My question is motivated by this Mathoverflow post about inner products, where it's written in one of the answers that
...In fact, one can derive continuity using only the inequality |u|2≥0 and the parallelogram law.) Also, an algebraic argument must work over any field on characteristic 0.
My question: Let $G$ be an abelian group, and $\phi:G \to \mathbb{R}$ a non-negative function. If $\phi$ satisfies the parallelogram identity $$ 2 \phi(x) + 2 \phi(y) = \phi(x+y) + \phi(x-y) $$ then is it the following also true? $$ \lim_{\phi(h) \to 0} \phi(x + h) = \phi(x) $$
I have not been able to easily find any proofs online, but expected there to be some.
Thanks for any answers or references.
Edit: I think I came up with a proof which uses the parallelogram law a couple of times to show $$\phi(0) = 0$$ $$\phi(-x) = \phi(x)$$ $$\phi(kx) = k^2\phi(x) , \hspace{8mm}k \in \mathbb{N}$$ \begin{align} \Bigg| \phi(x + h) - \phi(x) \Bigg| &= \Bigg| \frac{1}{2 k} \Big\{ \phi(x + kh) - \phi(x - kh) \Big\} + \phi(h) \Bigg| \\ & \le \Bigg| \frac{1}{2 k} \Big\{ \phi(x + kh) + \phi(x - kh) \Big\} \Bigg| + \phi(h) \\ &= \frac{1}{k} \Big\{ \phi(x) + \phi(kh) \Big\} + \phi(h) \\ &= \frac{1}{k} \Big\{ \phi(x) + k^2 \phi(h) \Big\} + \phi(h) \\ &= \frac{1}{k} \Big\{ \phi(x) \Big\} + (k + 1) \phi(h) \\ \end{align} when $k \in \mathbb{N}$.
If $\phi(x)=0$, then the parallelogram law gives $$\phi(x+h)=2\phi(h)-\phi(x-h)\leq 2\phi(h)$$ and so your limit condition holds. Let us now assume $\phi(x)\neq 0$; we may scale $\phi$ to assume that $\phi(x)=1$. I now claim that $$\phi(x+h)\geq 1-4\sqrt{\phi(h)}$$ for all $h$ such that $\phi(h)$ is sufficiently small. The desired limit condition easily follows (we can get an upper bound on $\phi(x+h)=2+2\phi(h)-\phi(x-h)$ using the lower bound on $\phi(x-h)$).

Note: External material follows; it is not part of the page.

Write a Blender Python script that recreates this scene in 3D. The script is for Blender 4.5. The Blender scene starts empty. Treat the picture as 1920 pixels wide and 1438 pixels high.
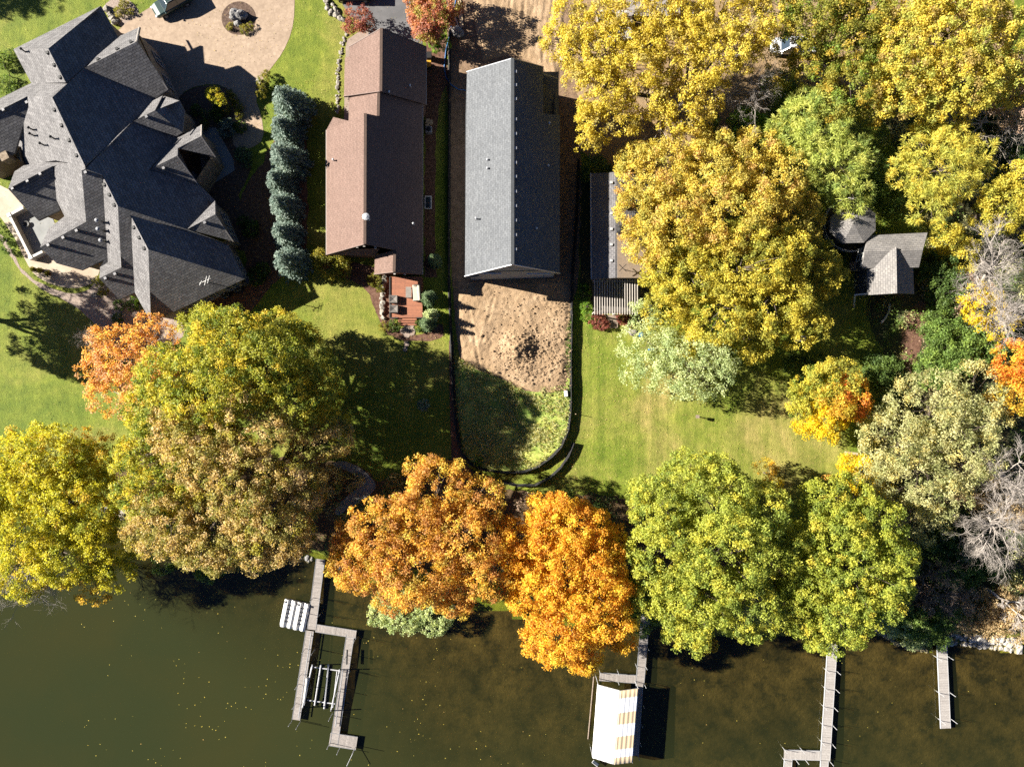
import bpy, bmesh, math, random
import numpy as np
from mathutils import Vector, Quaternion, noise

# ------------------------------------------------------------------ camera, sky, sun, exposure
SC = bpy.context.scene
COL = SC.collection
H, S, CX, CY = 83.0, 16.0, 960.0, 719.0        # camera height, photo pixels per metre of lawn, photo centre
cam = bpy.data.cameras.new('camera'); cam_o = bpy.data.objects.new('camera', cam); COL.objects.link(cam_o)
cam_o.location = (0, 0, H); cam_o.rotation_euler = (0, 0, 0)
cam.sensor_width = 36; cam.lens = 36 * H / 120.0; cam.clip_end = 3000
SC.camera = cam_o
SUN_EL, SUN_AZ = math.radians(29.8), math.radians(-78)      # azimuth clockwise from +Y
SUN_DIR = Vector((math.sin(SUN_AZ) * math.cos(SUN_EL), math.cos(SUN_AZ) * math.cos(SUN_EL), math.sin(SUN_EL)))
world = bpy.data.worlds.new('World'); SC.world = world; world.use_nodes = True
wn = world.node_tree.nodes; bg = wn['Background']
sky = wn.new('ShaderNodeTexSky'); sky.sky_type = 'NISHITA'; sky.sun_disc = False
sky.air_density = .28; sky.dust_density = .15; sky.ozone_density = 5
sky.sun_elevation = SUN_EL; sky.sun_rotation = SUN_AZ
world.node_tree.links.new(sky.outputs[0], bg.inputs[0]); bg.inputs[1].default_value = 0.05
sun = bpy.data.lights.new('sun', 'SUN'); sun.energy = 5.0; sun.angle = math.radians(0.5); sun.color = (1, .93, .82)
sun_o = bpy.data.objects.new('sun', sun); COL.objects.link(sun_o)
sun_o.rotation_euler = (-SUN_DIR).to_track_quat('-Z', 'Y').to_euler()
SC.view_settings.view_transform = 'Standard'; SC.view_settings.look = 'None'
SC.view_settings.exposure = 2.2; SC.view_settings.gamma = 1
SC.cycles.max_bounces = 5; SC.cycles.diffuse_bounces = 3; SC.cycles.transparent_max_bounces = 8
SC.cycles.use_denoising = False; SC.cycles.sample_clamp_indirect = .6; SC.cycles.caustics_reflective = False; SC.cycles.caustics_refractive = False
rnd = random.Random(7)
rng = np.random.default_rng(11)

# ------------------------------------------------------------------ helpers
def W(px, py, h=0.0):
    k = (H - h) / H / S
    return Vector(((px - CX) * k, (CY - py) * k, h))

ORIGIN = {}
def tag(o, label=None, cat=None, group=None, kind=None):
    if label: o['label'] = label
    if cat: o['category'] = cat
    if group: o['group'] = group
    if kind: o['kind'] = kind
    return o

def thing(name, label, cat, loc=(0, 0, 0), group=None, rotz=0):
    o = bpy.data.objects.new(name, None); COL.objects.link(o)
    o.location = loc; o.rotation_euler = (0, 0, rotz); o.empty_display_size = .3
    ORIGIN[o.name] = Vector(loc)
    return tag(o, label, cat, group)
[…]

To prove the claim, suppose we have $h$ such that $\phi(x+h)<1-4\sqrt{\phi(h)}$. Let $C=1-\phi(x+h)$, so $C>4\sqrt{\phi(h)}$. Note that the parallelogram law can be rearranged to $$\phi(x)-\phi(x+y)=\phi(x-y)-\phi(x)-2\phi(y).$$ We then see by induction that $$\phi(x+kh)-\phi(x+(k+1)h)= C-2k\phi(h)$$ for all $k\in\mathbb{Z}$ (the base case $k=0$ being the definition of $C$). It follows that $$\phi(x+kh)=1-kC+k(k-1)\phi(h)$$ for all $k\in\mathbb{Z}$. The idea now is that because $C$ is large, we can choose $k$ appropriately to make $\phi(x+kh)$ negative and reach a contradiction. If $\phi(h)=0$, we see immediately that $\phi(x+kh)<0$ for $k$ sufficiently large since $C>0$. So let us suppose $\phi(h)\neq 0$; to minimize $\phi(x+kh)$ we complete the square in $k$ and write $$\phi(x+kh)=\phi(h)(k-a)^2+1-\phi(h)a^2$$ where $a=\frac{\phi(h)+C}{2\phi(h)}>\frac{C}{2\phi(h)}$. Since $C>4\sqrt{\phi(h)}$, $\phi(h)a^2>4$. We can now choose an integer $k$ such that $|k-a|<1$ and find that $$\phi(x+kh)<\phi(h)-3$$ which is negative for $\phi(h)$ sufficiently small. This contradiction completes the proof.